The first thing that called my attention to Yours Mine & Ours booth was the sound – as if someone were typing on an old electric typewriter… but it was, in fact, an alien, typing on a laptop, that the artist Jeremy Couillard  based on his video game, Alien Afterlife.  I must say, it gave me the biggest laugh, having spent many years using both manual and electric typewriters…

Alien Typist, by Jeremy Couilllard at Yours Mine Ours

The booth also featured textiles by Robin Kang, which were designed on a computer, then hooked up to a Jacquard loom and woven partly by hand

Textile by Robin Kang at Yours Mine Ours

 

The gallery 11R had a group show of some great work, but it was the mono prints by        Aiko Hachisuka  that caught my eye.  At first I thought they were woodcuts, but the gallery director explained that the artist often makes sculptures from fabric, which, I think, gives her work a textural feel – and she has a great sense of color.

monoprint by Aiko Hachisuke at 11R

 

The Shane Campbell Gallery from Chicago showed work by William J. O’BrienThere were a few large-scale panels with paisley-like patterns made with colored pencils and an ink wash, but it was his smaller scale pieces made from cut and stitched felt that grabbed my attention.

Untitled by William J. O’Brien, felt on felt at Shane Campbell Gallery

 

Safe Galley featured work by Andy Cahill.  I especially enjoyed his large scale cartoon-like paintings, whose colors are applied using a squirt bottle, after which the drawings are made.  There’s incredible detail in his work, which is hard to catch with a camera, but the background in this picture is made up of tiny faces.

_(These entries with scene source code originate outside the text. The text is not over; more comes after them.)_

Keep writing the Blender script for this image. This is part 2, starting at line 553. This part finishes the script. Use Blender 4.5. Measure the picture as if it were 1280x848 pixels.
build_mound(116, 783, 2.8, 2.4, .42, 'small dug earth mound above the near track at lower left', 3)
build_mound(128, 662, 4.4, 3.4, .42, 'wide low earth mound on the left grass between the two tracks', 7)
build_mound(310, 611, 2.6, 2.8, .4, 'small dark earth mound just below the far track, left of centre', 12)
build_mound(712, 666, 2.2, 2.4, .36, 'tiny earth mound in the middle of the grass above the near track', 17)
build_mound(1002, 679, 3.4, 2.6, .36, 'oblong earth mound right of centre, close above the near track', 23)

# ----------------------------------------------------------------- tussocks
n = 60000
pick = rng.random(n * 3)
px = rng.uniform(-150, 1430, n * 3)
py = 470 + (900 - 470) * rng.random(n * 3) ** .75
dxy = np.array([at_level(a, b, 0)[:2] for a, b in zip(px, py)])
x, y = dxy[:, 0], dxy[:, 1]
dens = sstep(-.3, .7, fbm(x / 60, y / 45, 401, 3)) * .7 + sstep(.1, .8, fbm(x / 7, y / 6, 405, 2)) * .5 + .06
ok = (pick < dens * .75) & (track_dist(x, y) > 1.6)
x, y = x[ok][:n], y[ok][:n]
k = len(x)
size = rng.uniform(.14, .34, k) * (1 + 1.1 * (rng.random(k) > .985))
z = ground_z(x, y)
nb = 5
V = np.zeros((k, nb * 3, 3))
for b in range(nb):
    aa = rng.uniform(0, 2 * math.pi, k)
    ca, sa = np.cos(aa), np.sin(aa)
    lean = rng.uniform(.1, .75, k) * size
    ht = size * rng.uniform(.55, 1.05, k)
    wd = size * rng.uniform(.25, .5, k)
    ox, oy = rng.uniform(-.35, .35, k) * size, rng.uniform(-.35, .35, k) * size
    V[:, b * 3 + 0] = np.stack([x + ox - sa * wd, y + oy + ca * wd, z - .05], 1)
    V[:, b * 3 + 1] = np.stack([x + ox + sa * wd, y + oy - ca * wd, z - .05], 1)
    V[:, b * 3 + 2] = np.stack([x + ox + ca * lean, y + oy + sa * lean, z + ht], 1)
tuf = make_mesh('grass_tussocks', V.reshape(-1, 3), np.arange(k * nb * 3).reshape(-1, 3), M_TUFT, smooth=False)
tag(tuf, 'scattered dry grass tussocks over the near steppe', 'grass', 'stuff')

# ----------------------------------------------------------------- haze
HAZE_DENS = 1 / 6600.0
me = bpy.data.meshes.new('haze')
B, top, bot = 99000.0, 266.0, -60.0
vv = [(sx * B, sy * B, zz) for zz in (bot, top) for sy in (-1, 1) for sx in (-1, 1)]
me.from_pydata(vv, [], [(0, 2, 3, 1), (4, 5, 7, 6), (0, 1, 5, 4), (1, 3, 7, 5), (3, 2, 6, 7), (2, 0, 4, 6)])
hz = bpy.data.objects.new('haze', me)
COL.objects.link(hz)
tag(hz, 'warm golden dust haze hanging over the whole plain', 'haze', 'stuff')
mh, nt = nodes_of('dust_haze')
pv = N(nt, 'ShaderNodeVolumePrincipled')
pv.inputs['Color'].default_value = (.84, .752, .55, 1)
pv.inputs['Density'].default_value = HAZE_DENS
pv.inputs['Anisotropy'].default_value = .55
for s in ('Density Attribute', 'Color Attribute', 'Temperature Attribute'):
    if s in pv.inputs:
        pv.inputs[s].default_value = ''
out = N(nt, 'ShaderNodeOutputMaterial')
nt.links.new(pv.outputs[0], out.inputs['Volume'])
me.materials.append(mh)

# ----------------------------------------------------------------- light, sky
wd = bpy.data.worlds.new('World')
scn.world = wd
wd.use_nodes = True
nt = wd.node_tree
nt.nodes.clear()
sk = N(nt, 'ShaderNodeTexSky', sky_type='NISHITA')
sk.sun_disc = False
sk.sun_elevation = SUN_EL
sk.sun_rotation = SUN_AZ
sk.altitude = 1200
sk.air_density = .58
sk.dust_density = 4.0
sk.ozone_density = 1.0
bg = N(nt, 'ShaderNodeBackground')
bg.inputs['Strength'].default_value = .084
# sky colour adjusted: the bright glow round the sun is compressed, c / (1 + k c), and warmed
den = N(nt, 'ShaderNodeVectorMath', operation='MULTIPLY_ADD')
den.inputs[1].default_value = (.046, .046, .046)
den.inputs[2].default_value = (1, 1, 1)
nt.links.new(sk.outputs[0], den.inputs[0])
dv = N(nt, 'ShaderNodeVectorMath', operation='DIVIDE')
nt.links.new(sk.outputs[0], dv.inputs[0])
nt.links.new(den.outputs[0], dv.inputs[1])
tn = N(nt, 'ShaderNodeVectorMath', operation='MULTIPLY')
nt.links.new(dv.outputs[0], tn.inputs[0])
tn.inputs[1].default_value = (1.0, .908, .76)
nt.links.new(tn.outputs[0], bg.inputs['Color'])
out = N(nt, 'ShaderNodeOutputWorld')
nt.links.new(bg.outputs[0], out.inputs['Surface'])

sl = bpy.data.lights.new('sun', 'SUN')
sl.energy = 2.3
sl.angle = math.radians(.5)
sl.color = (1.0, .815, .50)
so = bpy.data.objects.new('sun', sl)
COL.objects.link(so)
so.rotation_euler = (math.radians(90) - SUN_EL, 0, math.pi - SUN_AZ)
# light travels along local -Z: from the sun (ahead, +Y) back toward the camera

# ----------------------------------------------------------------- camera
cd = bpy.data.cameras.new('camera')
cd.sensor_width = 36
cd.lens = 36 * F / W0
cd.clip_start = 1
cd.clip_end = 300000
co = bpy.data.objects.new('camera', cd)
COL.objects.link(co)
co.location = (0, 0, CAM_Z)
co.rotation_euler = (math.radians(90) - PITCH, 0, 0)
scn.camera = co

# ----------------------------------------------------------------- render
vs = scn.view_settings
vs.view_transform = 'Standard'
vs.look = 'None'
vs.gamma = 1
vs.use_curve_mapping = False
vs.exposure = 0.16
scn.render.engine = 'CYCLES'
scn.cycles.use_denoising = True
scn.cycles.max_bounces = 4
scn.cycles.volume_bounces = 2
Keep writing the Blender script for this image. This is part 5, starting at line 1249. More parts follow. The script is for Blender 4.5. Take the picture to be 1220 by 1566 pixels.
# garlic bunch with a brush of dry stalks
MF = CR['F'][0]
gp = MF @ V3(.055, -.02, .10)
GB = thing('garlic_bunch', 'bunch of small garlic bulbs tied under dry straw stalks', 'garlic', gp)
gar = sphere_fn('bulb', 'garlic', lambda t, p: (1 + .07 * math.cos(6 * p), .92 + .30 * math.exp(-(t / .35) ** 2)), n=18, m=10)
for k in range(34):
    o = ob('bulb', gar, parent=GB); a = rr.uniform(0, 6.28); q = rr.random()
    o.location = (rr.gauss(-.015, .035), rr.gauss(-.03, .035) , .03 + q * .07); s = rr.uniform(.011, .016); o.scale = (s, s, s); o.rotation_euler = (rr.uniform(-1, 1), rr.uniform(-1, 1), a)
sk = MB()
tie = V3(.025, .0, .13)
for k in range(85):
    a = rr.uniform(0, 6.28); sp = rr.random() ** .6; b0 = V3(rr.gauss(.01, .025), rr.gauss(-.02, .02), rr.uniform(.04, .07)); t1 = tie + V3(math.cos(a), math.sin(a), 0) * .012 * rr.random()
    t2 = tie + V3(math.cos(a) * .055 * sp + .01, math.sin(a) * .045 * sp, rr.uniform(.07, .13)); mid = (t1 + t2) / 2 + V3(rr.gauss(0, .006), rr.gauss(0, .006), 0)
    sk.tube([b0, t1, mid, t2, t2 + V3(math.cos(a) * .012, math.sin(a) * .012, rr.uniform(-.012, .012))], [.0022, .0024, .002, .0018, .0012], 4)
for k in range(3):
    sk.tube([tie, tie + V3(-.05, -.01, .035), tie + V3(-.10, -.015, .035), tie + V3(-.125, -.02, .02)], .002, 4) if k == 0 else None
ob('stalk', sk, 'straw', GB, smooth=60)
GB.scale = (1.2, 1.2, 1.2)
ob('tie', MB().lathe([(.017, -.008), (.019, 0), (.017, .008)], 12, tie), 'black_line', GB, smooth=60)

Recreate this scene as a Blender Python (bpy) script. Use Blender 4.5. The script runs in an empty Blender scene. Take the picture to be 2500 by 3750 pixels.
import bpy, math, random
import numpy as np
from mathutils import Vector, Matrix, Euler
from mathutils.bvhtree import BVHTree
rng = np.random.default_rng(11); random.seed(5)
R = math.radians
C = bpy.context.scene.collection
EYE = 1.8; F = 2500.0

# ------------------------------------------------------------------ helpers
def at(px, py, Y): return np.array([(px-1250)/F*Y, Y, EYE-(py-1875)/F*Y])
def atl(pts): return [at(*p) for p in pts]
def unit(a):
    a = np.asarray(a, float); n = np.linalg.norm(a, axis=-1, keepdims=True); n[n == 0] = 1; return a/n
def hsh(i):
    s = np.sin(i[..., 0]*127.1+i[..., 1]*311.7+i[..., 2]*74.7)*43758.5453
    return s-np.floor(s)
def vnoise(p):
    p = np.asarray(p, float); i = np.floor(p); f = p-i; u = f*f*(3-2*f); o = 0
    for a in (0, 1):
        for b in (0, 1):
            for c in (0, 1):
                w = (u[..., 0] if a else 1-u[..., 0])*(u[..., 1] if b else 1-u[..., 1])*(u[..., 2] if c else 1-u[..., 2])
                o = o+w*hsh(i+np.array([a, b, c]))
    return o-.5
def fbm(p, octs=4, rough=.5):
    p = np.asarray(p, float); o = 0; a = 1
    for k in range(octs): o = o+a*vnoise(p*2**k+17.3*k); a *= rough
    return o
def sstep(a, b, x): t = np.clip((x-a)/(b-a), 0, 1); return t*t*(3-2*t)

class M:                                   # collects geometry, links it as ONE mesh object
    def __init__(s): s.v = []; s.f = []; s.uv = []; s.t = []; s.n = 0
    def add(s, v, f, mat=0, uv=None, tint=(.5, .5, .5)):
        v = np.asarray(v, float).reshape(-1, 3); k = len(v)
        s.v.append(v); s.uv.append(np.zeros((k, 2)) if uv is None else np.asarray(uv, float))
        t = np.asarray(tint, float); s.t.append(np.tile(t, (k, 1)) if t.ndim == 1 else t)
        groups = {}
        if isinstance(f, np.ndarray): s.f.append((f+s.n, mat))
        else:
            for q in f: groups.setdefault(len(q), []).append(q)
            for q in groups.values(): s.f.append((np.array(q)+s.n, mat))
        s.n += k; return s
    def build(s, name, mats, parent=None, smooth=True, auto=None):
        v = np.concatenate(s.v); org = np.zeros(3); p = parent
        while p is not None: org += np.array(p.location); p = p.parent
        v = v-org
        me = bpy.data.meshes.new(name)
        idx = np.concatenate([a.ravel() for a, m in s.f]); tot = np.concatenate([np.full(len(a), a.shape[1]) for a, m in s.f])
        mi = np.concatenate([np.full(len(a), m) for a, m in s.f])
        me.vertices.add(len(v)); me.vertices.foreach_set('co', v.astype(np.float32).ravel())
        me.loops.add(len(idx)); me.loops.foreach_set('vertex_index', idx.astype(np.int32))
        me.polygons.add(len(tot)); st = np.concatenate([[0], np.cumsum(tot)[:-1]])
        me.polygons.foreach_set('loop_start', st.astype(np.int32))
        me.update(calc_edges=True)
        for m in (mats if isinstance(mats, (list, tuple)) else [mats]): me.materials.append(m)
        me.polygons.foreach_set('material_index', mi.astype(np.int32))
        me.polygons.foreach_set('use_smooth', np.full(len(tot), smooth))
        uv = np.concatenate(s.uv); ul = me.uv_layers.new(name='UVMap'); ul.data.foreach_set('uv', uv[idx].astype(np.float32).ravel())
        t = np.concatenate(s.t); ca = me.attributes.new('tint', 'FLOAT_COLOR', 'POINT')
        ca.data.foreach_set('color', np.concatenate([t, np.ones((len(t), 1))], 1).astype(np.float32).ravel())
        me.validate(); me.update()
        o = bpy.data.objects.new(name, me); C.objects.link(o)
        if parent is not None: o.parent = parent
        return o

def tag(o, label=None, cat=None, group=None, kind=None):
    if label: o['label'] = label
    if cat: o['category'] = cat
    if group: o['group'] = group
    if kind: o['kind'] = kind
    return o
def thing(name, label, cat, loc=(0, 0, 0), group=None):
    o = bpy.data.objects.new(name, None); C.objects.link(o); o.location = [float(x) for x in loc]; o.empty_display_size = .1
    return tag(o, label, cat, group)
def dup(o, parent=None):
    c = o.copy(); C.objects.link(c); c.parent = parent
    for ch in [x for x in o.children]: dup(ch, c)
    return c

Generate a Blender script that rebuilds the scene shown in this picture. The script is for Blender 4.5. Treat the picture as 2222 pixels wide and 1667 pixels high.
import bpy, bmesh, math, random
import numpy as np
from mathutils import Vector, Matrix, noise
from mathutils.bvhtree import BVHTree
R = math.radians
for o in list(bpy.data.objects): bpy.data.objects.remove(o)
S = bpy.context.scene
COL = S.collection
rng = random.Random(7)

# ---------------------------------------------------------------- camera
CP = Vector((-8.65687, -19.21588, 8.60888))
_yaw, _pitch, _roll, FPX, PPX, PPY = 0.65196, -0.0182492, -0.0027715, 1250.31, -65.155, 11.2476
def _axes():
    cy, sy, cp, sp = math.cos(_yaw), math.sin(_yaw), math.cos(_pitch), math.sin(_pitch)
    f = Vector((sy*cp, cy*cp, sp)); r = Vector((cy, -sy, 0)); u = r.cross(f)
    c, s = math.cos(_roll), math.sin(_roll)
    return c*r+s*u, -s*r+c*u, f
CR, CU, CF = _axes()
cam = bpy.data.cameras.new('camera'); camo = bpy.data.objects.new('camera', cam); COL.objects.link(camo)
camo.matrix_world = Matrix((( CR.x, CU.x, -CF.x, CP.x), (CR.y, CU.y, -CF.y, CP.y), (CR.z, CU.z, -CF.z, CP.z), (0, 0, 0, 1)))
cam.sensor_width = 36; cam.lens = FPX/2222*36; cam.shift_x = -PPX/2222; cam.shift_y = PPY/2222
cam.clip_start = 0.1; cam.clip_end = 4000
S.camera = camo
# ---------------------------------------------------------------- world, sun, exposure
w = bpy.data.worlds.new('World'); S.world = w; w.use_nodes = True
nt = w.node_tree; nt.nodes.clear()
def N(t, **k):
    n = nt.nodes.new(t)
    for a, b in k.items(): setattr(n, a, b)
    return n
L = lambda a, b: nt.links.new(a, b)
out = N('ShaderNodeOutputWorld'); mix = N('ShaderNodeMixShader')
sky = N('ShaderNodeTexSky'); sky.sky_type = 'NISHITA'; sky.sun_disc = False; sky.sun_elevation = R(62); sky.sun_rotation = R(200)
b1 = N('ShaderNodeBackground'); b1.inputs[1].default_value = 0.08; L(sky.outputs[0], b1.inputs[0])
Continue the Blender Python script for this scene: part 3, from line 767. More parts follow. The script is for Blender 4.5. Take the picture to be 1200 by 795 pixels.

painting by Andy Cahill at Safe Gallery

 

Daata Editions commissions video, sound and web work.  They were showing Anhedonia, a six-part video by Jacky Connolly.  This is a machinima film, in which the artist uses game platforms (think Second Life ) to create her stories.  It will be interesting to see how this genre develops.

Image from Anhedonia by Jacky Connelly at daata-editions

 

The NADA    show has always been a great place to get a feel for what’s coming up next, and this year was no different.  Be sure to catch it next year.